B. DES ÉVALUATIONS AMBIGUËS
Le
passage en revue des différentes mesures du présent projet de loi
d'orientation fait apparaître des contradictions, à l'image de
l'assouplissement de l'exonération de taxe foncière prévue
par l'article 29 du projet de loi : cette
"mesure n'a pas d'incidence
financière pour l'Etat"
selon l'étude d'impact alors que le
dossier de presse du programme fait référence à un montant
de 135 millions de francs sur trois ans.
De façon plus générale, cet examen fait ressortir des
lacunes qui conduisent votre rapporteur pour avis à s'interroger sur les
ambiguïtés de certaines évaluations de coûts.
La plupart des chiffrages reposent sur des hypothèses de limitation
quantitative des bénéficiaires, qui semblent fragiles au regard
de l'importance des besoins : 60.000 jeunes pour le programme TRACE ; 70.000
contrats emplois consolidés ; 30.000 emplois supplémentaires en
entreprises d'insertion ; 25.000 contrats de formation en alternance pour
adultes ; 20.000 logements aidés au titre de la
médiation locative ; etc.
Même s'il ne s'agit pas, juridiquement, de dispositifs "à guichet
ouvert", il sera difficile de refuser des demandes en cours d'année
simplement parce que les crédits initialement prévus seront
épuisés. Les dépenses à caractère social
constituent traditionnellement de gros postes d'ajustement en lois de finances
rectificative.
Certains dispositifs sont expérimentaux, mais leur
généralisation n'est pas chiffrée bien que
présentée comme certaine. C'est notamment le cas du dispositif de
lutte contre l'illettrisme, et des antennes régionales de l'Observatoire
national de la pauvreté et de l'exclusion.
D'autres mesures sont réputées n'avoir aucun coût, alors
même qu'elles tendent à créer des dispositifs nouveaux ou
à élargir le champ de dispositifs existants. C'est notamment le
cas de la nouvelle procédure de réquisition de logement avec
attributaire, et de l'extension du champ des emplois jeunes dans les DOM.
De même, les charges de gestion supplémentaires pour les
administrations publiques sont systématiquement minimisées, voire
considérées comme nulles, alors qu'elles impliquent parfois des
créations de postes. C'est notamment le cas du rétablissement des
bourses des collèges et de la mise en place de l'Observatoire national
de la pauvreté et de l'exclusion.
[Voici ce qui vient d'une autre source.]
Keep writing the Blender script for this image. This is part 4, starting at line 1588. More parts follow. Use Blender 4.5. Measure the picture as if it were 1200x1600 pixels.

Dans ce dernier cas, l'étude
d'impact estimait, en effet, que
"la création de postes
budgétaires est indispensable pour réaliser des recrutements de
qualité".
Par ailleurs, votre rapporteur pour avis souligne qu'il ne faut pas
sous-estimer l'effet potentiellement inflationniste de l'amélioration de
l'information des populations concernées sur leurs droits. Dans son
principe, cet objectif du projet de loi est tout à fait louable. Mais
l'expérience prouve que, indépendamment de toute extension
juridique, le seul renforcement de l'accès effectif aux droits sociaux
existants contribue à accroître considérablement les
dépenses afférentes.
Enfin, le présent projet de loi d'orientation propose d'harmoniser et
d'étendre les mécanismes dits "d'intéressement", qui
permettent de cumuler dans certaines limites une rémunération
d'activité avec un minimum social. Ce dispositif est judicieux car il
facilite les processus de réinsertion par l'emploi en corrigeant les
effets pervers des "trappes à inactivité", créées
par la faiblesse de l'écart entre les revenus de remplacement et les
revenus d'activité en bas de l'échelle des salaires.
Néanmoins, il est susceptible de générer des effets
d'aubaine et des fraudes pures et simples, tant de la part des
bénéficiaires que de celle des entreprises qui les emploient. Le
décret prévu devra donc le calibrer soigneusement, en
prévoyant une réduction progressive du cumul, et des
délais de carence entre deux cumuls. A cet égard, on peut
s'inquiéter de la mesure votée par les députés
contre l'avis du gouvernement, tendant à permettre le cumul d'un contrat
emploi solidarité (CES) avec une activité à mi-temps. En
effet, comme l'a fait observer avec raison Mme Martine Aubry, les CES devraient
être, par définition, réservés aux personnes inaptes
à assurer un emploi ordinaire, même à mi-temps.
Par ailleurs, ce mécanisme d'intéressement est
considéré par le gouvernement comme n'ayant aucun coût, car
l'accroissement des dépenses de minima sociaux
généré dans un premier temps serait compensé, dans
un second temps, par la sortie des bénéficiaires des dispositifs
d'assistance.
Ce raisonnement repose sur un pari dont on ne peut que
souhaiter le succès, mais qui reste assez audacieux.